The Multilateral Investment Court (MIC) is a proposed standing judicial body for resolving disputes between foreign investors and host states. It is intended to replace the existing system of investor-state dispute settlement (ISDS), in which disputes are typically heard by ad hoc arbitral tribunals constituted under treaties such as bilateral investment treaties (BITs) or the ICSID Convention.
The initiative has been driven principally by the European Union, which since 2015 has included an "Investment Court System" (ICS) in its trade and investment agreements — notably CETA (EU–Canada, signed 2016), the EU–Vietnam Investment Protection Agreement, and the EU–Singapore Investment Protection Agreement. The ICS provisions in these agreements were designed as a transitional step toward a fully multilateral court.
Negotiations on the MIC are taking place within UNCITRAL Working Group III, which since 2017 has been mandated to consider possible reform of ISDS. Discussions have addressed concerns about the current system, including:
- Lack of consistency in arbitral awards on similar treaty provisions;
- Limited mechanisms for appeal or correction of erroneous decisions;
- Perceived bias and "double-hatting" among arbitrators who also act as counsel;
- High costs and lengthy proceedings;
- Legitimacy concerns about private arbitrators ruling on public policy measures.

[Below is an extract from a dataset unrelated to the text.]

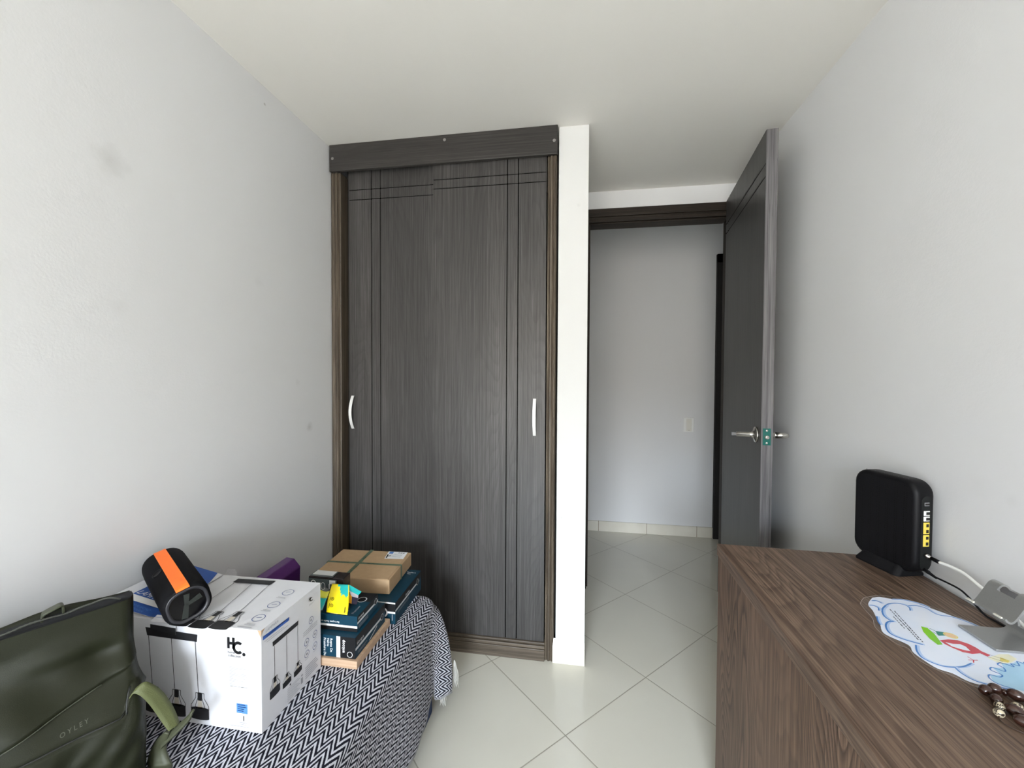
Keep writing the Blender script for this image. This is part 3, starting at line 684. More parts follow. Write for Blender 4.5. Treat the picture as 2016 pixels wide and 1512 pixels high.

Key design questions under negotiation include whether judges would be permanently appointed and full-time, how an appellate mechanism would function, how the court would interact with existing BITs (which number in the thousands), and whether enforcement would rely on the ICSID Convention or the New York Convention on arbitral awards.
Support for the MIC is strongest among EU member states, Canada, and several Latin American governments. The United States has generally been skeptical, and many capital-exporting states prefer incremental reform of ISDS rather than its replacement. As of the mid-2020s, no MIC has been established.
Example
In CETA, signed by the EU and Canada in 2016, the parties agreed to an Investment Court System and committed to work toward establishing a Multilateral Investment Court.
Frequently asked questions
ICSID administers ad hoc tribunals chosen by the disputing parties for each case. The MIC would be a permanent court with tenured judges, standing rosters, and an appellate chamber, more closely resembling a traditional international court.